Not sure where to start? The LGBTQ Bar Association maintains a Family Law Attorney Directory. Additionally, GLAD, Lambda Legal, the National Center for Lesbian Rights, and The Transgender Law Center each have helplines at the links.
Care
Remember to take a break once in a while. Listen to music, get some exercise, eat some junk food, watch a silly movie or read a trashy novel. Make time to do something to take your mind off the state of the world. This may mean bending the rules for the kids as well, but an extra hour of screen time for them while you pedal away on the exercise bike won’t damage their long-term health—and a little extra fun time might even be beneficial for them, too. And if you don’t have the luxury of spare time, do what you can—turn off the news while you commute or drive to the grocery store, for example, and turn on music or an audiobook instead. If you have a friend or neighbor whose stress seems greater than yours, offer to run errands, bring them a box of cookies, or do something else to show you care.
Vote
This is the big one. Make a plan now to vote by mail or in person. Visit Pride to the Polls to check if you’re registered. By doing so, you’ll also see deadlines for registration, requesting an absentee ballot, and more.

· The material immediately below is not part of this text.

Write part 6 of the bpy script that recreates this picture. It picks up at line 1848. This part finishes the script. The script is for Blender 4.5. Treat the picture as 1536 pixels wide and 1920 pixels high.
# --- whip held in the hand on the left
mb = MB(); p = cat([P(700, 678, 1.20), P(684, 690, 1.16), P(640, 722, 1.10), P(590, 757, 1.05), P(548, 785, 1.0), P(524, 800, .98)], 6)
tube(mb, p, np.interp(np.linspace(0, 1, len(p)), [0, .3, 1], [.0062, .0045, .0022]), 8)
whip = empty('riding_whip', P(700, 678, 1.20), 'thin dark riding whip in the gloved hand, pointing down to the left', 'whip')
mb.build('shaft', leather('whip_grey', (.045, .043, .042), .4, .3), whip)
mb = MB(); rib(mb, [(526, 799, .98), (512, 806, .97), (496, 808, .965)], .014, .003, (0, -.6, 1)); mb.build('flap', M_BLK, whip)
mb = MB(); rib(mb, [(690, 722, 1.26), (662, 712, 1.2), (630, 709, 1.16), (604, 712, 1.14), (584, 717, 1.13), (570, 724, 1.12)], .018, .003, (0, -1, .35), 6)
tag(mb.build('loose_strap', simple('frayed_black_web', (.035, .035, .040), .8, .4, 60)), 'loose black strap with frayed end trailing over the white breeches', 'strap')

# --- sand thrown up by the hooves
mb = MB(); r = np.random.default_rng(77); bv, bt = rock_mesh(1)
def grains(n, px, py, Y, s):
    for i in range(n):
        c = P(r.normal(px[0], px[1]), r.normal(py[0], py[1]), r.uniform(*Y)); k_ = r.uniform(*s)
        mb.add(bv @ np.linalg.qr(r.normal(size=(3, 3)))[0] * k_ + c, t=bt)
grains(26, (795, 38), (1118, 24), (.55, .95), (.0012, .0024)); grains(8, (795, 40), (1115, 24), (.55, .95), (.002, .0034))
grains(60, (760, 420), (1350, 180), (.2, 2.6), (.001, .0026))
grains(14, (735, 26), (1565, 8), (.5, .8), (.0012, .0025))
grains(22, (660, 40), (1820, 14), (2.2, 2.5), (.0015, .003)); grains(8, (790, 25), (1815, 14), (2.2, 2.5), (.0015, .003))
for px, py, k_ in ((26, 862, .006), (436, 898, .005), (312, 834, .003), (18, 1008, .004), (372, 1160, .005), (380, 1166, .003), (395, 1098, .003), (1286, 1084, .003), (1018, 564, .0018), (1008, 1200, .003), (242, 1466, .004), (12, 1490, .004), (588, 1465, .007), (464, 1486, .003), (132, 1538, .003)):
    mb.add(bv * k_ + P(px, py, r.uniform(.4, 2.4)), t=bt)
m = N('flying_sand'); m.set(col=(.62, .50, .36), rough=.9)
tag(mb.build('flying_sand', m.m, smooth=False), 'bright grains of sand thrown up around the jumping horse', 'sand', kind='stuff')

The site also answers frequently asked questions such as “What if the gender marker and/or picture on my ID is different from my current presentation?”
Don’t forget to remind your kids to vote if they’re grown and on their own, and offer to help friends or neighbors get to the polls (or ask for help yourself if you need it).
It’s going to be a rough few months, no matter what transpires. Queer parents and our kids are some of the most resilient people I know, though. We’ll get through this together. Wishing us all peace, love, and strength for the times ahead.